Si tenemos en cuenta que incluso en el movimiento kibutziano, la gestión pública de la economía es considerada ineficiente y autocrática, y está siendo reemplazada por la lógica del mercado, no parece tener mucho tino depositar expectativas en el devenir de las fuerzas sociales y políticas instituidas.
Lo instituyente, en cambio, aquello que se está forjando como producto del descontento, pero que todavía no se ha cristalizado en una forma claramente definida ni definitiva, en las múltiples expresiones del malestar en la cultura de la globalización (Mc World + Jihad) está la brújula de la esperanza.

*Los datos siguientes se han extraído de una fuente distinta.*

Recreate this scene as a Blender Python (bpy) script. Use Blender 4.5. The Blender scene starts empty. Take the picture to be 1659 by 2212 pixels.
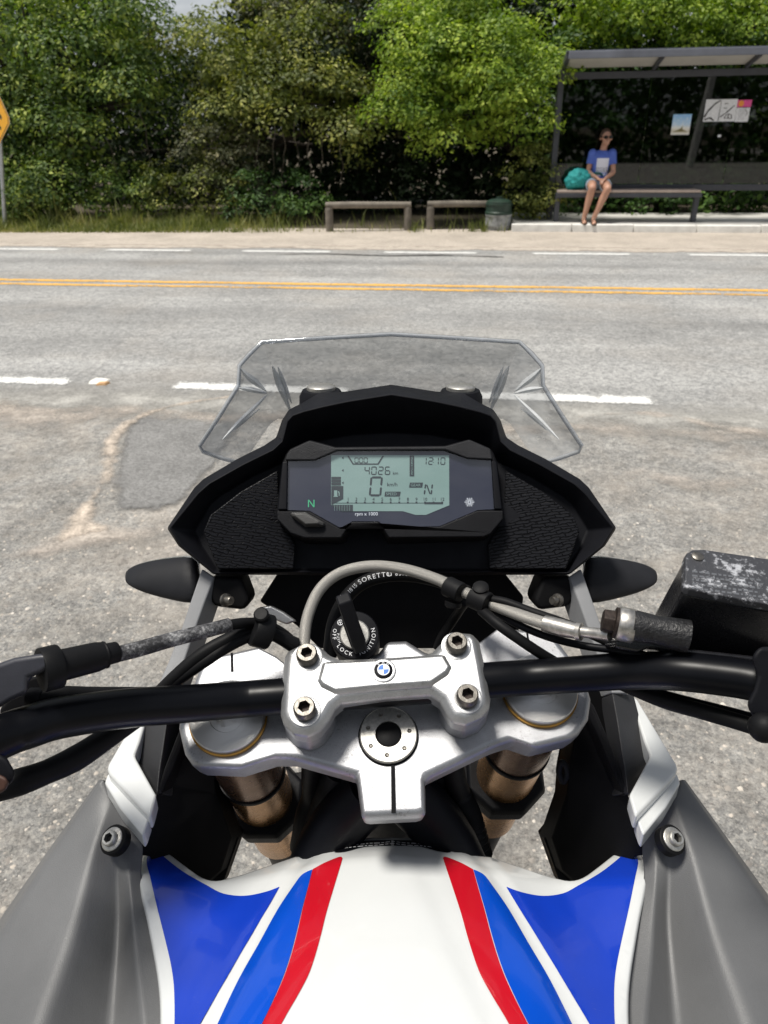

El sionismo comenzó siendo un movimiento utópico que proponía la redención nacional del pueblo judío. La creación y consolidación del Estado de Israel dieron como resultado la adecuación del contenido revolucionario del sionismo a las necesidades del Estado, y no a la inversa: la adecuación del Estado a los fines de la revolución sionista. En forma similar a lo que ha ocurrido históricamente con todas las revoluciones, la opción de centrarse en un sistema de prácticas burocráticas, por justificada que sea en determinada coyuntura, termina prevaleciendo por sobre la opción de renovar o reactualizar el contenido emancipador originario. Con sus limitaciones y parcialidades (señaladas más arriba), el postsionismo propone una agenda pública y una redefinición de la identidad colectiva israelí en una época en la que el nacionalismo sólo puede -en el mejor de los casos- reafirmar prácticas burocráticas o -en el peor- profundizar políticas de exclusión.